Ok. let me clear some things up, ok, its my birthday and im a little bit pissed off that i can't go out this weekend, i have been studying hard out, and the exams are over, so yeah.

But, what im saying is.

DO YOU THINK IT IS RIGHT FOR PARENTS TO CHOOSE THEIR CHILDS FREINDS, BASED ENTIRELY ON THE FREINDS BACKGROUND, PHYSICAL APPARENCE AND PARENTS JOBS?
 
Well, if they look like they're drugged up and their parents are fat on social welfare, well...I wouldn't blame them.
 
Okay, Scorch, as the parent of an almost 12 year old, I"ll try to answer your question. Parents cannot ever, even if they try, choose your friends for you. They may limit who you see and spend time with, but friendship is something between you and another person. No one can ever choose somebody elses' friends.

As for disliking your friends and not allowing you to spend time with them, unfortunately for you, that is your mom's perogative while you are still a minor and living in her house. That is not to say she is justified in her choices or actions, but the simple truth is that you have to suck it up and deal with it.
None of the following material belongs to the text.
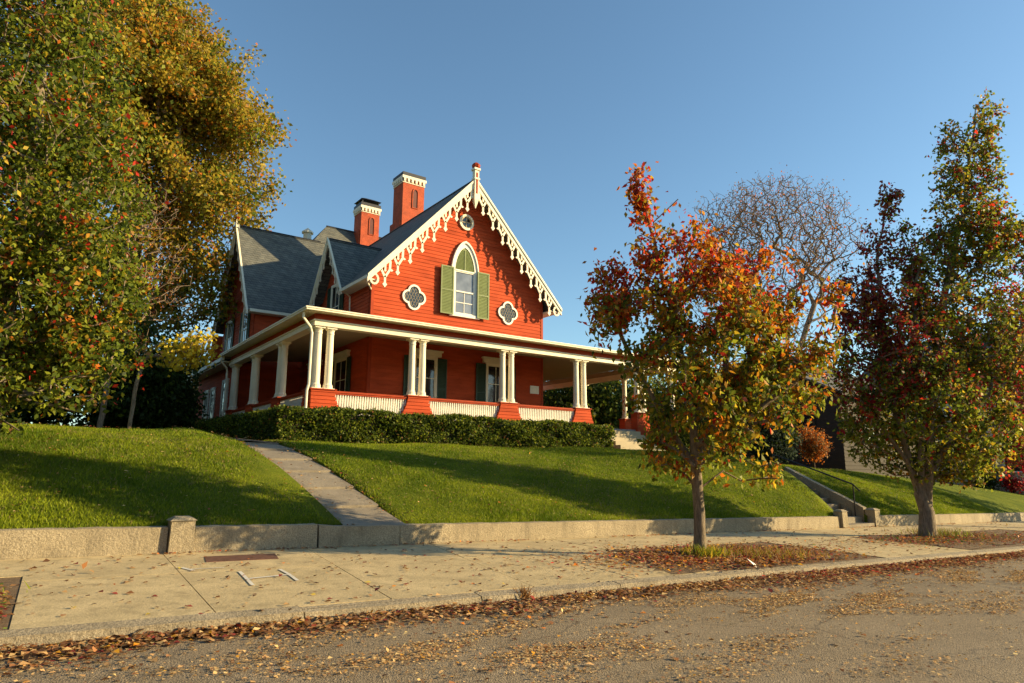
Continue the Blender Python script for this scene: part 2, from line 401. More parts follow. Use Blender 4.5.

Now, for the real question: Should your mom be trying to regulate who you spend time with? At your age, I think its basically counter-productive. All it's done is piss you off, and probably make you want to spend time with them even more. It has achieved the very opposit result she intended. Sounds to me like she has some problems of her own, but hey, guess what, ALL adults/parents do. None of us are perfect, and we all screw up in some way. That doesn't mean her motivations are necessarily bad, could just be bad parenting skills. Then again, as an adult who's lived I would guess at least twice as long as you have, she may have a broader perspective on the world and what it takes to succeed in it. She has seen what bad influences can do to a person, and when whe percieves bad influences in your life she acts to remove them. She may be falsely assuming your "undesirable" friends are bad influences, but I can assure you that is her motivation.

The only solution as I see it is to talk with, not to, her. If your friends really are cool, help her to see that somehow. Maybe ask her, calmly and cooly, exactly why she doesn't like these friends. Listen to what she says, consider it carefully, be ready for the possibility that she may have some good points, and let her know if she does. Explain to her how your friends don't fit her definition of "undesirable." It won't happen overnight, and won't come easy, but it is the best way out of the situation I see. If she sees you take her concerns seriously, and that your friends aren't as bad as she thought, then you're on the road to progress in your relationship.

Even then, it is possible that your mom is just a racist jerk, and your only hope is to ride it out until you can leave home. I would assume that only as a last resort, however. Good luck.